A stolen silver Hyundai that reached more than 120 mph ended before dawn on the grounds of Saint Theresa Catholic School in Spring Hill, after a chase that put drivers, neighborhoods and a school campus within reach of a reckless 17-year-old.

Florida Highway Patrol said a trooper first spotted the car on U.S. 19 traveling 112 mph in a 45 mph zone. The driver then ran a red light near Regency Park Boulevard and kept going northbound at more than 120 mph, nearly striking other vehicles as the pursuit moved through Hernando County. Near Caribbean Drive, the teen tried to make a U-turn, ran off the roadway onto a grass shoulder and fled on foot.

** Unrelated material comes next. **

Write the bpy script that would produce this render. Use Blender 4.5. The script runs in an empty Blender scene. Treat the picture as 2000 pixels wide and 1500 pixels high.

Hernando County sheriff’s deputies later found the teen on Saint Theresa Catholic School property around 3:05 a.m. Monday, May 12, 2026. A separate report said the Hyundai had been stolen from the registered owner’s residence, and that the teenager was carrying his shirt and stopping to pick up his pants while running. The arrest ended a chase that had already crossed a major commercial corridor and landed in a place where local parents expect safety, not police searches.

AI-generated illustration
AI-generated illustration

The location underscored how quickly a roadway pursuit can become a school security concern in Spring Hill. Saint Theresa Catholic Church lists its address at 1107 Commercial Way, just off the same U.S. 19 corridor where the chase began, and Nantucket Cove Apartments sits at 400 Cape Cod Loop nearby. Hernando County School District serves about 23,000 students, a reminder of how many families can be affected when a dangerous drive spills onto school property.

The case also fits Florida’s tougher approach to extreme speeding. The state’s dangerous excessive speeding law covers drivers going 50 mph or more over the limit, or driving 100 mph or more in a dangerous manner, and a second or subsequent conviction within five years can lead to at least 180 days of driver’s-license revocation. Florida Highway Patrol says pursuits should be started, continued or ended only after a reasonable safety-based determination, a standard that puts public risk at the center of every chase.